#WalkBikeForward: Join us on our journey honoring key moments and people that have shaped our field as we celebrate 20 years of creating active, healthy communities.
The Biggest Surprise
ISTEA [the federal transportation bill that included funding for bike and walk projects] in 1991 was the big breakthrough, although it took three or four years for most of those projects to get figured out. Clearly you needed professional expertise to do these things — and that’s where Alta comes in. There was so much pent-up demand for biking and walking projects, ISTEA just provided the opportunity.
Before ISTEA, for example, we went to the Illinois DOT to fund a bridge connecting the Illinois Prairie Path trail from the suburbs to Chicago. They laughed us out of the room. That much money for a bike project was ludicrous. But a year later ISTEA passed and many other big ticket projects got funded. Even people in the movement never thought these kinds of projects would become priorities — it felt like the gold at the end of the rainbow.

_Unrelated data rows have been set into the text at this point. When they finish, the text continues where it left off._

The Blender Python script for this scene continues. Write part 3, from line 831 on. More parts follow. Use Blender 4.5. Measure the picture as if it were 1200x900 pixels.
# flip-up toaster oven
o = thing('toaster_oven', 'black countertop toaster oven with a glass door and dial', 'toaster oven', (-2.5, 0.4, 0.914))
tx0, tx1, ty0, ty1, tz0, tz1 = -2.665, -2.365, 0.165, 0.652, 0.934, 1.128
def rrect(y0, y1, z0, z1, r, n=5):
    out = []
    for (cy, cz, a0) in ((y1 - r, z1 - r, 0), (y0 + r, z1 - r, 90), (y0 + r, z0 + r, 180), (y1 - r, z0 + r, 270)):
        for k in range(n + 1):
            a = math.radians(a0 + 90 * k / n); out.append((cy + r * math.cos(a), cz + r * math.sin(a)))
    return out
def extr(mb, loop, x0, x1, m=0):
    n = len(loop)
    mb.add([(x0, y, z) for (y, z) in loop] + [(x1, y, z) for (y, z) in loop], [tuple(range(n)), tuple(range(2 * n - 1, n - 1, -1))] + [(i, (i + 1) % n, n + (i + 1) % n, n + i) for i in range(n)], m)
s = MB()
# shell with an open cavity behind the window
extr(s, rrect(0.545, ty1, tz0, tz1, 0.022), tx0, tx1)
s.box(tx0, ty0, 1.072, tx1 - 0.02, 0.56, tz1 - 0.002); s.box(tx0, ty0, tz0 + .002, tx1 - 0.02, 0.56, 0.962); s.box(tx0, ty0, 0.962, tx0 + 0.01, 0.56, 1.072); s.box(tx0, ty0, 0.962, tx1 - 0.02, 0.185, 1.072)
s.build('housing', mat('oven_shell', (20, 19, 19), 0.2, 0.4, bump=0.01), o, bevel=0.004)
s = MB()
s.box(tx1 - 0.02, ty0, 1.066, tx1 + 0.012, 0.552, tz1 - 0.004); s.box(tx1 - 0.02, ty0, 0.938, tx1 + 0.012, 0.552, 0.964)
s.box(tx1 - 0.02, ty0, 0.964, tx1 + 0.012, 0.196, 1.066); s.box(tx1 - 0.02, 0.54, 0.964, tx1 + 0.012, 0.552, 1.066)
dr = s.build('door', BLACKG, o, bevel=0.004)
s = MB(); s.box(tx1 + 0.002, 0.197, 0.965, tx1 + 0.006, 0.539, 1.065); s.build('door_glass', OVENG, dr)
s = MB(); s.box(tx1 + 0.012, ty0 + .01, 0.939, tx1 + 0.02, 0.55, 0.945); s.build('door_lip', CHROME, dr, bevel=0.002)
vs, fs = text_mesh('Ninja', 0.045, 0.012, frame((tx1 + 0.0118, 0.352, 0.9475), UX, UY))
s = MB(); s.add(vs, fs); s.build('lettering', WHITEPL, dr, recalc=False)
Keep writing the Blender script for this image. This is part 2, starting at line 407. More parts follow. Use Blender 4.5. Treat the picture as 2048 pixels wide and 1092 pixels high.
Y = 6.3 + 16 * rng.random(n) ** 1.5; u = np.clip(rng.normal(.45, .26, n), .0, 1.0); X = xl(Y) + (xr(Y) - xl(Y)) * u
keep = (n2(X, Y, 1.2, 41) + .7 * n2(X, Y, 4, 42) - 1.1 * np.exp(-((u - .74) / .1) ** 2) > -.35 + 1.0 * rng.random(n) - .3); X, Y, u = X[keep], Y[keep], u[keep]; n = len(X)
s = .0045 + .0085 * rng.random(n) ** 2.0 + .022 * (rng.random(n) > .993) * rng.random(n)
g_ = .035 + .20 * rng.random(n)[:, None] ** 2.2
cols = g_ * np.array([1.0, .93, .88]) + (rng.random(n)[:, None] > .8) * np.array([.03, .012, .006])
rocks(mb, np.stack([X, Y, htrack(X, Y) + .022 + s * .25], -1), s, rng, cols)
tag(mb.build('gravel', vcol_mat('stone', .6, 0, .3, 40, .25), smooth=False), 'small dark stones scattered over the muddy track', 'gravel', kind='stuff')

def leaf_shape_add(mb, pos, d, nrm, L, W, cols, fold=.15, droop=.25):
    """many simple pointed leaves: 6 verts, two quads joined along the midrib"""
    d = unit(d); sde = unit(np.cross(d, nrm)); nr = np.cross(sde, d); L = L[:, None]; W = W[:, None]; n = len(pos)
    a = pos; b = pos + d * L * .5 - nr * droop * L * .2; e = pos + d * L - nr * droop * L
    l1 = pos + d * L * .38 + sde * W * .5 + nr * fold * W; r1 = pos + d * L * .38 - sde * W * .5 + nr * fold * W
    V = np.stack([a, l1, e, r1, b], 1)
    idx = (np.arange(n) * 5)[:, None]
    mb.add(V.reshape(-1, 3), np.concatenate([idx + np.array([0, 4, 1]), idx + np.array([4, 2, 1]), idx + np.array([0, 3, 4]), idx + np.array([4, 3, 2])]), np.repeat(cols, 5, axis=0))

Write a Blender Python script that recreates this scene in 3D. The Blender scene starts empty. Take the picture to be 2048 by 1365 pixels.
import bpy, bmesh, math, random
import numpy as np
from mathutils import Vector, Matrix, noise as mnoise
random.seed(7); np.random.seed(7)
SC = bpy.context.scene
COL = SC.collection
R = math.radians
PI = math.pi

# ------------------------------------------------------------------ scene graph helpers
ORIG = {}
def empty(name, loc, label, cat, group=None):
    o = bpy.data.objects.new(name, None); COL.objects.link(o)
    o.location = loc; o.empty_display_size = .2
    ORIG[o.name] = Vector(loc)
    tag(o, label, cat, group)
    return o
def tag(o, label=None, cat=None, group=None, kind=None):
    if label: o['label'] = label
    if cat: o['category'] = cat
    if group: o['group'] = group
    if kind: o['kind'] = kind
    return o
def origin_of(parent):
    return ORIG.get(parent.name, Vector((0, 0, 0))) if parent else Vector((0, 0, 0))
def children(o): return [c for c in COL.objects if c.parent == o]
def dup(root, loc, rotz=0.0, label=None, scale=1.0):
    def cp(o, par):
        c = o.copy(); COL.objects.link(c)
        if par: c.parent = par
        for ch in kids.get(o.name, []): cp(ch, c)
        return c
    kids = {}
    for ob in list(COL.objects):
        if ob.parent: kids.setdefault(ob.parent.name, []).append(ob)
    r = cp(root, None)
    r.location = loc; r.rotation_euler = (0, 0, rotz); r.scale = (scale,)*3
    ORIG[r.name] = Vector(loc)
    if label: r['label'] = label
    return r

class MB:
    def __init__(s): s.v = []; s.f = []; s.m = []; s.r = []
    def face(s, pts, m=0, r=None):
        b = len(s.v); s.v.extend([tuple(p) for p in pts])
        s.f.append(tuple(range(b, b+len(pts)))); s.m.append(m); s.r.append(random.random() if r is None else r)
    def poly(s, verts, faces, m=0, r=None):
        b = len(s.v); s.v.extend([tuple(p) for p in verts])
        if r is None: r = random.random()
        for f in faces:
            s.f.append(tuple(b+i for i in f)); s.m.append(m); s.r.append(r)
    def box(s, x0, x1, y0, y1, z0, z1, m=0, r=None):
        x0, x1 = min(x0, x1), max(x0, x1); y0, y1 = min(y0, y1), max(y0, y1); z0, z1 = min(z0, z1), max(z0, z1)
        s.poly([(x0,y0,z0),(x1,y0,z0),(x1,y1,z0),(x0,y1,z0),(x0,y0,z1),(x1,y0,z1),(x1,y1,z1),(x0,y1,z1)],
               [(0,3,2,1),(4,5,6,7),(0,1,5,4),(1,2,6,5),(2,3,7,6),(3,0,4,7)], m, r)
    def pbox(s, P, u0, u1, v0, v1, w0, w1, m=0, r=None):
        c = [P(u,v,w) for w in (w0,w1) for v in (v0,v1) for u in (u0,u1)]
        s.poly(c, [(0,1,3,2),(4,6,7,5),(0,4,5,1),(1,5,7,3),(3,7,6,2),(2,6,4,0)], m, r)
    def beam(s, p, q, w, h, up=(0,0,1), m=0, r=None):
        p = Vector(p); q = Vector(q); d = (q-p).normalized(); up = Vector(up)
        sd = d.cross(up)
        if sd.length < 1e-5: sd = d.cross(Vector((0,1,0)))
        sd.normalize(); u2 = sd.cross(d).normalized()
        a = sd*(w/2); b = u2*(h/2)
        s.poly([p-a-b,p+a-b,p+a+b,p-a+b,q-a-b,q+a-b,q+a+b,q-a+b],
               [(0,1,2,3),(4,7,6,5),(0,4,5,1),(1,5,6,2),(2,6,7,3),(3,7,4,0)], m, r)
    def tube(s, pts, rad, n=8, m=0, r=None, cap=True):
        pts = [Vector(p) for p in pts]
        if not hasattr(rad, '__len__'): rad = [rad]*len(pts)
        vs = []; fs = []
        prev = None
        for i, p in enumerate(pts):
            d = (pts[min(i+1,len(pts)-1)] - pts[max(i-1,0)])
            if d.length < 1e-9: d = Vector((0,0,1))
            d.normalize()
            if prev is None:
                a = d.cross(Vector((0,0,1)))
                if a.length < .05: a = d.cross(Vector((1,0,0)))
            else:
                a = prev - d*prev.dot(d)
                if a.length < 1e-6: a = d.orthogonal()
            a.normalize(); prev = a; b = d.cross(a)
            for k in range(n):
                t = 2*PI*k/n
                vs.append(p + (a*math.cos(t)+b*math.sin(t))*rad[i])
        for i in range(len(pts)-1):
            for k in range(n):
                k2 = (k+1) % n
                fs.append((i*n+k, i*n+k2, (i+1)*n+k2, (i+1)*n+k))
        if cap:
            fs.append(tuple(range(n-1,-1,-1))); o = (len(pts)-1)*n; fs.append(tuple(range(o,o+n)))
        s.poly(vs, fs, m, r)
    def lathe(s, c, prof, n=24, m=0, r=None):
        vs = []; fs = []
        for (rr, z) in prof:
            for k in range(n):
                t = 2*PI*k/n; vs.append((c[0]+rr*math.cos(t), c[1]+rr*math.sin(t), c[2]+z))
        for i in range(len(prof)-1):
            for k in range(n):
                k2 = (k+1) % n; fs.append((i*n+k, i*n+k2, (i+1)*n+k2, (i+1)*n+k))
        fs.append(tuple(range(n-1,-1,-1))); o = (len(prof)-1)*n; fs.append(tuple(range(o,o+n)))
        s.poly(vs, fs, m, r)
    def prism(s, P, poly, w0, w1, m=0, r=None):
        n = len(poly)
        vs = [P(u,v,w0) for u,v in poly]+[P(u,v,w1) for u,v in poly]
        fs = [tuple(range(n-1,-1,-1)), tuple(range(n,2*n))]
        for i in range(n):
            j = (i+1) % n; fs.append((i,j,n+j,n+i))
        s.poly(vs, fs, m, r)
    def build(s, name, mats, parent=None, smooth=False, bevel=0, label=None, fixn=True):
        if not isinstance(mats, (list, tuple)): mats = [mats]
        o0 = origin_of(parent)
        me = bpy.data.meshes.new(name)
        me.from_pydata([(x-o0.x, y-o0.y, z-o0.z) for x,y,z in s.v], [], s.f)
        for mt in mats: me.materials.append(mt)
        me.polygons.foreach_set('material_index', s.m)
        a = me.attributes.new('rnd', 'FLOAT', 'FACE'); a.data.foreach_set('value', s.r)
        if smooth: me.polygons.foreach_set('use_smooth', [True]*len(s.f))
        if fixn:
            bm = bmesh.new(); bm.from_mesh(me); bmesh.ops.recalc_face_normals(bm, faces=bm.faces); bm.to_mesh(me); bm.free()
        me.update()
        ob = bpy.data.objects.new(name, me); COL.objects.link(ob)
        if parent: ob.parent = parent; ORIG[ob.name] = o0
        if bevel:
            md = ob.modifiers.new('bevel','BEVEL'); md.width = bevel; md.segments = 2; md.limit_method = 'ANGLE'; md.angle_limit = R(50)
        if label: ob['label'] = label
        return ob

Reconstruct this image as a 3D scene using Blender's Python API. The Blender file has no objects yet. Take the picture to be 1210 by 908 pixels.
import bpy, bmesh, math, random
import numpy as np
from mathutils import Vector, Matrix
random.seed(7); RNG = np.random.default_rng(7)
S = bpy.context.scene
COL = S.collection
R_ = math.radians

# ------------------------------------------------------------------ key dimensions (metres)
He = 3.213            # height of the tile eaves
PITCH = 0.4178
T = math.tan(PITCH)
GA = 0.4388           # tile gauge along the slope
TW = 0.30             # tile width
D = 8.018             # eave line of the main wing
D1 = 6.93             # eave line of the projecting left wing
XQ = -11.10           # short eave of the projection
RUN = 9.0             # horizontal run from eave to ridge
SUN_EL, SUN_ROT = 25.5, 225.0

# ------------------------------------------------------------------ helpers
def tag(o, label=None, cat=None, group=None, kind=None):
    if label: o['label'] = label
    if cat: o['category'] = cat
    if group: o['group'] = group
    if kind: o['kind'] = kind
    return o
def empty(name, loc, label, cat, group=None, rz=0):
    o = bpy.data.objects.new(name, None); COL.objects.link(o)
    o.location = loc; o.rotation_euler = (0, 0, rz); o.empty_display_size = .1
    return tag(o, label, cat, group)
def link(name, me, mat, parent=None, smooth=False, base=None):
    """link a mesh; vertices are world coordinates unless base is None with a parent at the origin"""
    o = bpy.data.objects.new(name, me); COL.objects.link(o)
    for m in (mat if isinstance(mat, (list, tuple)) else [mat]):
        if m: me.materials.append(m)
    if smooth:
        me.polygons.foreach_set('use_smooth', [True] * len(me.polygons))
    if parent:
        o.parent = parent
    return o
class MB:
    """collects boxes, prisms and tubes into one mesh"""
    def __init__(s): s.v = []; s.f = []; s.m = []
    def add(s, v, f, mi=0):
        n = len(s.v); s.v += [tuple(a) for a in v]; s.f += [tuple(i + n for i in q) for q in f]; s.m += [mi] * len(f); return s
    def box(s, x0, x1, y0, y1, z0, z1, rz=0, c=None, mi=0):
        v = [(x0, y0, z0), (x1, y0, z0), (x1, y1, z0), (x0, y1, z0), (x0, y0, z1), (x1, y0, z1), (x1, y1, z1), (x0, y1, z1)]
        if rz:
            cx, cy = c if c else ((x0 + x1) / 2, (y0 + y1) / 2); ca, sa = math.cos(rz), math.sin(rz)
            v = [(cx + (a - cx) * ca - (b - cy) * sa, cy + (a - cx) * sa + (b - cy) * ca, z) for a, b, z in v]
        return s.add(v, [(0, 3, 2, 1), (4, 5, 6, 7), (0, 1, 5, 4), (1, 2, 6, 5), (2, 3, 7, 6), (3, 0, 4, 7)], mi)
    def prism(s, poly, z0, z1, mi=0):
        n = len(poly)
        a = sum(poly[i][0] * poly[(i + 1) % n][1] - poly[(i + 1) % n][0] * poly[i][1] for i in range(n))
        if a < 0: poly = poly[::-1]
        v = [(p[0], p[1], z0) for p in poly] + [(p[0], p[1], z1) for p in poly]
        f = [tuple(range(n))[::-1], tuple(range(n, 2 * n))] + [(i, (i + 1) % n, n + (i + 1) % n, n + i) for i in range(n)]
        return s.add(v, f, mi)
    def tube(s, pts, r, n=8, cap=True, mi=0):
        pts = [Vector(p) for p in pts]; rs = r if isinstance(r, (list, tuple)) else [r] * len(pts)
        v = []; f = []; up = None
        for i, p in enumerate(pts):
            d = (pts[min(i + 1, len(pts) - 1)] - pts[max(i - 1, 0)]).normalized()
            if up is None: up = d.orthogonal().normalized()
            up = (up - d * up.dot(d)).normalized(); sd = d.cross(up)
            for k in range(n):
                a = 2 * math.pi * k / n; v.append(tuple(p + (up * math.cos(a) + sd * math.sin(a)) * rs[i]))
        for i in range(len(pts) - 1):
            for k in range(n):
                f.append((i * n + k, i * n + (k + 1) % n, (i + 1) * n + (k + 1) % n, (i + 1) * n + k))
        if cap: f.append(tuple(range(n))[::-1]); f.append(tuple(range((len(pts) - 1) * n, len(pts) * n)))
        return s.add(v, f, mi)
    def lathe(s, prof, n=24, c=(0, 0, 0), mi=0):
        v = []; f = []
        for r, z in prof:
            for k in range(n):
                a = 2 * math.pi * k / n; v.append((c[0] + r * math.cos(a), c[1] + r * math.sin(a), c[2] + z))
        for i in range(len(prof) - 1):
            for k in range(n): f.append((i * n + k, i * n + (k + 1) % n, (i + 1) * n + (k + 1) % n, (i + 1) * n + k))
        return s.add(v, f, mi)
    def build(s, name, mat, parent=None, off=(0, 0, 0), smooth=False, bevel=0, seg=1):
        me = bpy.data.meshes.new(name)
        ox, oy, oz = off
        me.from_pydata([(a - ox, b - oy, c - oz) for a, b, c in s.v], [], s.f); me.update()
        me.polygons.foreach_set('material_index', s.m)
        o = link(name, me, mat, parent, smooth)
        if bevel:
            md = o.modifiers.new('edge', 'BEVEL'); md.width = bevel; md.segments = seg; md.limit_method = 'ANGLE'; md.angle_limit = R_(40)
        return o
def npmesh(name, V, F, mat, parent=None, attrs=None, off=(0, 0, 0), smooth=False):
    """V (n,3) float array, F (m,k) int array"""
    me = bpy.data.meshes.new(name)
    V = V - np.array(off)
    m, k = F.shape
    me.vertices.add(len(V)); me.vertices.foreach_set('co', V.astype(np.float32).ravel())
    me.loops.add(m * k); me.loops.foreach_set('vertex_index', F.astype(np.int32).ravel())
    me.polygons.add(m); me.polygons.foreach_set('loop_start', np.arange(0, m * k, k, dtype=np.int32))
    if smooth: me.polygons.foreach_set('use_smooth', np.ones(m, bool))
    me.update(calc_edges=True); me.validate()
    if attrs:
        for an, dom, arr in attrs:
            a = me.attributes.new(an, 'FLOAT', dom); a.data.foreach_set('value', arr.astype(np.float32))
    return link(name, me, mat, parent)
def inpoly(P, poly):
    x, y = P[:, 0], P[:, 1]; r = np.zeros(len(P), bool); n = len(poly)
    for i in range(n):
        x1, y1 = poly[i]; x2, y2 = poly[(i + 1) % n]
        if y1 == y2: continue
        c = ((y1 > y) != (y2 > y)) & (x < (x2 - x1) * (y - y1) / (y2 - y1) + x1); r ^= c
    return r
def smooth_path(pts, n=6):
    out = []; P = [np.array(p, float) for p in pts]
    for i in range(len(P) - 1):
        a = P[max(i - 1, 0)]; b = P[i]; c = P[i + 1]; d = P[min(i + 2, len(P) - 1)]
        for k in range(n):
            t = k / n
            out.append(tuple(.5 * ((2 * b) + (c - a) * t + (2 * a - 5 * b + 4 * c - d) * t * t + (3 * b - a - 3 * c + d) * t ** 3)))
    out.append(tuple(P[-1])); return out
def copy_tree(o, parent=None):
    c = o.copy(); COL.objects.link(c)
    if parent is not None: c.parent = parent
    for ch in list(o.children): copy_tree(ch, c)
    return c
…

For someone like me, who has been doing this work since the 1980s, the biggest surprise is that we won — we were actually able to get some space in the streets for bicycles and pedestrians. Lawrence Avenue, which is near my home in Chicago, has gone from four lanes of vehicle traffic to three, with wider sidewalks and bike lanes. It’s re-energized the neighborhood. I would say there’s 5–6 times more pedestrian traffic than a few years ago. There are more restaurants. There are bikes all over the place. I never used to ride my bike on Lawrence, now I do.
I’m seeing all kinds of people on bikes now. More women on bikes. Families on bikes with the kids. That gives me hope. Divvy bike share has also created a lot more options for people. My wife uses it all the time. She likes to ride somewhere and then takes the train home.
Driverless Cars Done Right
Looking ahead 20 years, autonomous vehicles are going to happen and that could really change how we use the streets. I look out my window right now and see that 30 percent of the space in the street being is taken up by vehicles that are not being used 90 percent of the time. That space can go for biking and walking. But it’s important that autonomous vehicles go slower — small, low-speed electric vehicles, some like a bike and some like a car. And that the ownership model is different. Not everyone having one sitting in their garage.